東証の大いなる凋落

執筆者:石山新平2000年5月号

乾坤一擲の「マザーズ」開設も信用失墜を招いただけ

 高さ十メートル、直径十七メートルのガラス張りの巨大な筒の上部を、電光表示の会社名と株価が次から次へと回っていく――。五月十五日、東京証券取引所内にオープンした「東証アローズ」の目玉は、あたかも、ひと昔前の未来映画の宇宙船のように、明るく無機的である。利益への欲望が、汗や怒号や人いきれとなって渦巻いていた株式売買の「立会場」が、つい一年前までそこにあったことなど、もはや想像するのも難しい。

 実際、この巨大な筒の機能は立会場とはまったく役割が違う。中では売買監理室の職員が、大型スクリーンや机上のコンピューターを使って、株式などの売買状況を監視している。東証は「取引所の中心機能」だと強調するが、そこには「売り手」も「買い手」も姿をみせない。

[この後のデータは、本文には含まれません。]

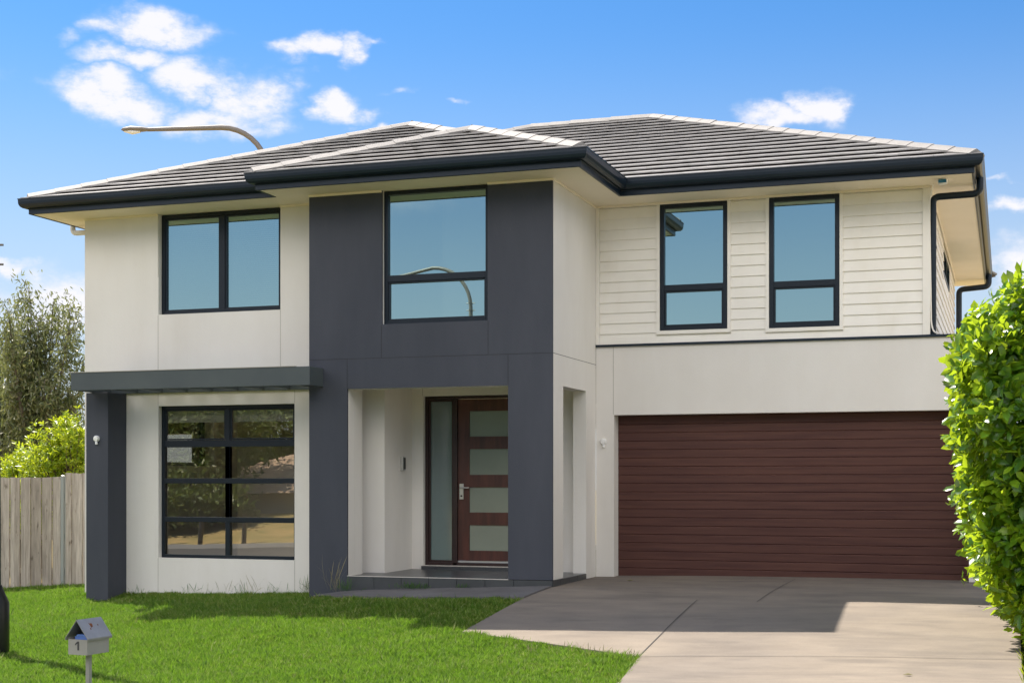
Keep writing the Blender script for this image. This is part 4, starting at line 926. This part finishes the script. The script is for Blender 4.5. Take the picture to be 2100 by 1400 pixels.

 この新施設「東証アローズ」の位置づけは「複合情報発信基地」。会社説明会などに貸すための場所や、有価証券報告書の閲覧室なども設けたが、最大の狙いは「絵になる見どころ」を作ることだった。八九年のピーク時には年間二十万人にのぼった見学者が、立会場を閉鎖したここ一年は二万人にまで激減、「目に見えるものがないと、社会科見学にも来てくれない」と東証の幹部がボヤくほどだったからだ。